TASK TO COMPLETE ▸ Write the material out again exactly as it stands.

INFORMATION PROVIDED ▸
start
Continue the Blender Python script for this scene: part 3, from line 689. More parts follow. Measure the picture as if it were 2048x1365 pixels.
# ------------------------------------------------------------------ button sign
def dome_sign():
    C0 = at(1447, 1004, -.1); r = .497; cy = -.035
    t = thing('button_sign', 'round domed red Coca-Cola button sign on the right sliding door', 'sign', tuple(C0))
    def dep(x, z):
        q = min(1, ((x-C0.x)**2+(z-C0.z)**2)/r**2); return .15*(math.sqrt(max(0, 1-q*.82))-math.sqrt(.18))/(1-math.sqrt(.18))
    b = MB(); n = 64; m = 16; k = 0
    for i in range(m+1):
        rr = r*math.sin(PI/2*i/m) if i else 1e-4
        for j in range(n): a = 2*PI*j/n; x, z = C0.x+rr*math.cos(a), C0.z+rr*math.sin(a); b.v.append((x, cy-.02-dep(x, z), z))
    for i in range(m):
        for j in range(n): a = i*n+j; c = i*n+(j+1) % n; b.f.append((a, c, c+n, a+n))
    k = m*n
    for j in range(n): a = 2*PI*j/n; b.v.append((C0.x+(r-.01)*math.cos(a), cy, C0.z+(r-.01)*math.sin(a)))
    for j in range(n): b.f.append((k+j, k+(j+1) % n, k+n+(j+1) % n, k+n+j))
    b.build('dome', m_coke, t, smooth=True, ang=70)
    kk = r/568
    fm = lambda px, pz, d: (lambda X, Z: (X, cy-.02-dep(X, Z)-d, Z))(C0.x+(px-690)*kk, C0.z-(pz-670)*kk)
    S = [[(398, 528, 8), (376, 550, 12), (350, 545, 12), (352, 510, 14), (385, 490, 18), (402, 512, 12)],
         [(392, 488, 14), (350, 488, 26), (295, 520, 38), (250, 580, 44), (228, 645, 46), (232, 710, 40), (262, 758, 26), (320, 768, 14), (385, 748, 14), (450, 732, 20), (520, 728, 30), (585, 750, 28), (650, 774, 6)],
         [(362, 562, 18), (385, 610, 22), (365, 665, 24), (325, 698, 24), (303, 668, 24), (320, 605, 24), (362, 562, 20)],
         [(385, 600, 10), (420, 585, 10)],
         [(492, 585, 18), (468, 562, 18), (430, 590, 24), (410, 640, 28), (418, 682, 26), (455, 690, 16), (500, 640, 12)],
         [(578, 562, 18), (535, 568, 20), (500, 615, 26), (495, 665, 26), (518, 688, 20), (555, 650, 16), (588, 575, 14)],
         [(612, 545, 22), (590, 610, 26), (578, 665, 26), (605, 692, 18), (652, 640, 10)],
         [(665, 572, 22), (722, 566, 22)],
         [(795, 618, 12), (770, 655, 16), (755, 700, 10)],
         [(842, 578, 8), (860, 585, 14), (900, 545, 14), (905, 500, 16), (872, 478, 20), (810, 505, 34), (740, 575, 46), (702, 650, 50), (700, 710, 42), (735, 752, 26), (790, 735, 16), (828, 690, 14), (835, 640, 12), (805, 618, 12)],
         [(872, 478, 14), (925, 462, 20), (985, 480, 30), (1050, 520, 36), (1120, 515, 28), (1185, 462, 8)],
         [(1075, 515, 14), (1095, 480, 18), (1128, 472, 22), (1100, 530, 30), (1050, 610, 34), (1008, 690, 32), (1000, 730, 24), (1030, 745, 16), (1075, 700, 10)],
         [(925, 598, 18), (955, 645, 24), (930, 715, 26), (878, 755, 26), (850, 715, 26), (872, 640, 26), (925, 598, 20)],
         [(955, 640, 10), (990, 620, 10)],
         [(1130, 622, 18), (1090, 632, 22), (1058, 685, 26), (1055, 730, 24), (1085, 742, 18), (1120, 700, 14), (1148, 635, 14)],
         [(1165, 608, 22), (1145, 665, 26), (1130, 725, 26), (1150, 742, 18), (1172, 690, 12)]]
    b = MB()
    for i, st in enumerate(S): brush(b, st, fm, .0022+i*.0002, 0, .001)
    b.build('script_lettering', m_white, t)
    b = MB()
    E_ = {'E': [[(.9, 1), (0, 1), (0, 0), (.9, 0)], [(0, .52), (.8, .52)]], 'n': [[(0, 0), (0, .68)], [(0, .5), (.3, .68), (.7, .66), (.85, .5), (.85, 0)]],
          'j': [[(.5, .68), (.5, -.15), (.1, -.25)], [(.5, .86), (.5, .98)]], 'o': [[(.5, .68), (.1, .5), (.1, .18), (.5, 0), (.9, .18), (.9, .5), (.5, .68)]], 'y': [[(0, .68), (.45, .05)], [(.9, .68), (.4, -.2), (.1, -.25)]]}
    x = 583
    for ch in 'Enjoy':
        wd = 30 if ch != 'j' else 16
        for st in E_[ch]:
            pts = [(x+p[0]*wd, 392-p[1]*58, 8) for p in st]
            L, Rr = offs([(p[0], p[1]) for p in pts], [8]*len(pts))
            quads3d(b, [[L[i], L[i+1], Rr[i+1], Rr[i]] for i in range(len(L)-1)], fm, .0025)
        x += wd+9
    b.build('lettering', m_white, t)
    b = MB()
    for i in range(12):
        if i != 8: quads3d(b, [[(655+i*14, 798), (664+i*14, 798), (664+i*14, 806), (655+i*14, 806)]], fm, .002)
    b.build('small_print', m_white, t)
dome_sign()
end
THE ANSWER ▸
Continue the Blender Python script for this scene: part 3, from line 689. More parts follow. Measure the picture as if it were 2048x1365 pixels.
# ------------------------------------------------------------------ button sign
def dome_sign():
    C0 = at(1447, 1004, -.1); r = .497; cy = -.035
    t = thing('button_sign', 'round domed red Coca-Cola button sign on the right sliding door', 'sign', tuple(C0))
    def dep(x, z):
        q = min(1, ((x-C0.x)**2+(z-C0.z)**2)/r**2); return .15*(math.sqrt(max(0, 1-q*.82))-math.sqrt(.18))/(1-math.sqrt(.18))
    b = MB(); n = 64; m = 16; k = 0
    for i in range(m+1):
        rr = r*math.sin(PI/2*i/m) if i else 1e-4
        for j in range(n): a = 2*PI*j/n; x, z = C0.x+rr*math.cos(a), C0.z+rr*math.sin(a); b.v.append((x, cy-.02-dep(x, z), z))
    for i in range(m):
        for j in range(n): a = i*n+j; c = i*n+(j+1) % n; b.f.append((a, c, c+n, a+n))
    k = m*n
    for j in range(n): a = 2*PI*j/n; b.v.append((C0.x+(r-.01)*math.cos(a), cy, C0.z+(r-.01)*math.sin(a)))
    for j in range(n): b.f.append((k+j, k+(j+1) % n, k+n+(j+1) % n, k+n+j))
    b.build('dome', m_coke, t, smooth=True, ang=70)
    kk = r/568
    fm = lambda px, pz, d: (lambda X, Z: (X, cy-.02-dep(X, Z)-d, Z))(C0.x+(px-690)*kk, C0.z-(pz-670)*kk)
    S = [[(398, 528, 8), (376, 550, 12), (350, 545, 12), (352, 510, 14), (385, 490, 18), (402, 512, 12)],
         [(392, 488, 14), (350, 488, 26), (295, 520, 38), (250, 580, 44), (228, 645, 46), (232, 710, 40), (262, 758, 26), (320, 768, 14), (385, 748, 14), (450, 732, 20), (520, 728, 30), (585, 750, 28), (650, 774, 6)],
         [(362, 562, 18), (385, 610, 22), (365, 665, 24), (325, 698, 24), (303, 668, 24), (320, 605, 24), (362, 562, 20)],
         [(385, 600, 10), (420, 585, 10)],
         [(492, 585, 18), (468, 562, 18), (430, 590, 24), (410, 640, 28), (418, 682, 26), (455, 690, 16), (500, 640, 12)],
         [(578, 562, 18), (535, 568, 20), (500, 615, 26), (495, 665, 26), (518, 688, 20), (555, 650, 16), (588, 575, 14)],
         [(612, 545, 22), (590, 610, 26), (578, 665, 26), (605, 692, 18), (652, 640, 10)],
         [(665, 572, 22), (722, 566, 22)],
         [(795, 618, 12), (770, 655, 16), (755, 700, 10)],
         [(842, 578, 8), (860, 585, 14), (900, 545, 14), (905, 500, 16), (872, 478, 20), (810, 505, 34), (740, 575, 46), (702, 650, 50), (700, 710, 42), (735, 752, 26), (790, 735, 16), (828, 690, 14), (835, 640, 12), (805, 618, 12)],
         [(872, 478, 14), (925, 462, 20), (985, 480, 30), (1050, 520, 36), (1120, 515, 28), (1185, 462, 8)],
         [(1075, 515, 14), (1095, 480, 18), (1128, 472, 22), (1100, 530, 30), (1050, 610, 34), (1008, 690, 32), (1000, 730, 24), (1030, 745, 16), (1075, 700, 10)],
         [(925, 598, 18), (955, 645, 24), (930, 715, 26), (878, 755, 26), (850, 715, 26), (872, 640, 26), (925, 598, 20)],
         [(955, 640, 10), (990, 620, 10)],
         [(1130, 622, 18), (1090, 632, 22), (1058, 685, 26), (1055, 730, 24), (1085, 742, 18), (1120, 700, 14), (1148, 635, 14)],
         [(1165, 608, 22), (1145, 665, 26), (1130, 725, 26), (1150, 742, 18), (1172, 690, 12)]]
    b = MB()
    for i, st in enumerate(S): brush(b, st, fm, .0022+i*.0002, 0, .001)
    b.build('script_lettering', m_white, t)
    b = MB()
    E_ = {'E': [[(.9, 1), (0, 1), (0, 0), (.9, 0)], [(0, .52), (.8, .52)]], 'n': [[(0, 0), (0, .68)], [(0, .5), (.3, .68), (.7, .66), (.85, .5), (.85, 0)]],
          'j': [[(.5, .68), (.5, -.15), (.1, -.25)], [(.5, .86), (.5, .98)]], 'o': [[(.5, .68), (.1, .5), (.1, .18), (.5, 0), (.9, .18), (.9, .5), (.5, .68)]], 'y': [[(0, .68), (.45, .05)], [(.9, .68), (.4, -.2), (.1, -.25)]]}
    x = 583
    for ch in 'Enjoy':
        wd = 30 if ch != 'j' else 16
        for st in E_[ch]:
            pts = [(x+p[0]*wd, 392-p[1]*58, 8) for p in st]
            L, Rr = offs([(p[0], p[1]) for p in pts], [8]*len(pts))
            quads3d(b, [[L[i], L[i+1], Rr[i+1], Rr[i]] for i in range(len(L)-1)], fm, .0025)
        x += wd+9
    b.build('lettering', m_white, t)
    b = MB()
    for i in range(12):
        if i != 8: quads3d(b, [[(655+i*14, 798), (664+i*14, 798), (664+i*14, 806), (655+i*14, 806)]], fm, .002)
    b.build('small_print', m_white, t)
dome_sign()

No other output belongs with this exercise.